Fred Hof, Bassma Kodmani and Jeff White want to set the stage for peace in Syria by creating a 50,000-strong Syrian National Stabilization Force (SNSF). Ideas of this sort have been bandied about for years, but this is a more in-depth look than I have seen elsewhere.
Objective
Its objective would be a political one: to establish legitimate state authority, which has collapsed in the current multi-party civil war, on Syria’s entire territory. Ten times the size of the force supposedly being trained yearly by the US and other countries, Hof, Kodmani and White expect the SNSF to be able to confront both the Islamic State and the rump regime of Bashar al Asad as well as protect Syrian civilians, starting in protected areas but eventually expanding to the whole country.

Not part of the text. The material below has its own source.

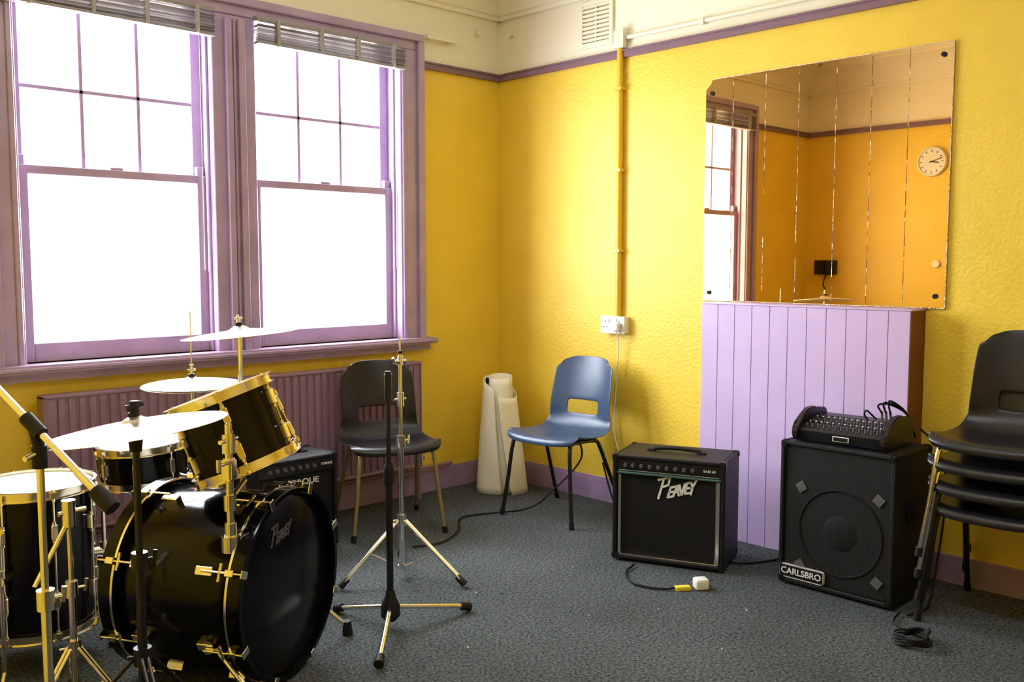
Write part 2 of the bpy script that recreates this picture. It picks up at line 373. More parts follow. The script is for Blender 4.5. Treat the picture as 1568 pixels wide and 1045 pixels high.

So far, so good, in theory. Military experts will have to judge whether a force of the size, training and equipment they propose will be sufficient to the task. My own guess is that even at these expanded dimensions, the SNSF would find the fight the expanded mission a difficult one, but the authors think it might be sufficient to induce the regime to come to the negotiating table and cut a deal. The SNSF would then be able to expand further as the army of a new Syria and focus its full attention against the Islamic State and other extremist forces.
Will it fight extremists?
Therein lies one problem. It is not clear that Syria’s more moderate rebel forces are prepared to fight the Islamic State (ISIS), which many Syrians dislike but still regard as vital to the fight against the Asad regime. Civil war favors radicalization. Syrians are not immune. Moderates tend to leave. Extremists stay to fight. The Al Qaeda affiliate in Syria, Jabhat al Nusra (JN), appears to have a good deal of support among Sunnis inside Syria. Its personnel is largely Syrian, it has a reputation for honesty, and it fights regime forces with vigor.
Command and control
Another problem with the SNSF is command and control. The US and other countries have recognized the Syrian National Coalition (aka Etilaf or SNC) as the legitimate political representative of the Syrian people, but the authors of this report accept the US Government assessment that it is too fragmented and disconnected from realities inside Syria to function effectively as a command and control authority.
So in its stead they propose formation of an ad hoc advisory group. This is awkward. How do you accept the SNC as the sole political representative of the Syrian people, then deny it authority over the military forces expected to win back the country in their name? How do you get away with picking your own favorites to form the advisory group? SNC itself is the product of US-led diplomacy, which may be a source of its problems. What makes us think another iteration will improve Syrian cohesion or representativeness?
Washington issues
Perhaps the biggest problem with this SNSF proposal lies in Washington DC, not in Syria. It would require expansion of the US mission in Syria beyond countering terrorist groups like the ISIS and JN as well as commitment to combat support, as the authors discuss extensively. The Obama Administration has been reluctant to go down that road. Congress is not pressing in that direction. Reluctance to get involved in trying to fix yet one more Middle Eastern country is palpable.
I suppose there is someone in the bowels of the Pentagon and perhaps the State Department who is hoping that the precedent of US/Iran parallel efforts against the Islamic State set in Iraq can be repeated in Syria, where Hizbollah and Iranian Revolutionary Guards are now a mainstay of the Asad regime, even if claims of Iranian “occupation” of Syria seem to me hyperbolic. Restoration of autocracy is working in Egypt, some may think, why shouldn’t it also work in Syria? If we can fight on the same side against the Islamic State in Iraq, why not also in Syria?
The short answer is that the government in Iraq is a legitimate one that represents the will of its people. Syria’s government is not, despite Asad’s pretend “election” last year. SNSF has virtues, if only because it would end such daydreaming by positioning the US unequivocally in opposition to the Asad regime. Protection of civilians in a few liberated areas, in the north along the Turkish border and in the south along the Jordanian border, would itself be a great virtue and give Iran, Russia and the regime pause. Neither Russia nor Iran is likely to stick with Bashar al Asad until the bitter end, if only to protect their equities in what comes next.
Bottom line
To make a long story short: SNSF is not likely to march triumphantly into Damascus any time soon. But committing to something like it would allow the US to engage in Syria more effectively than it has done so far.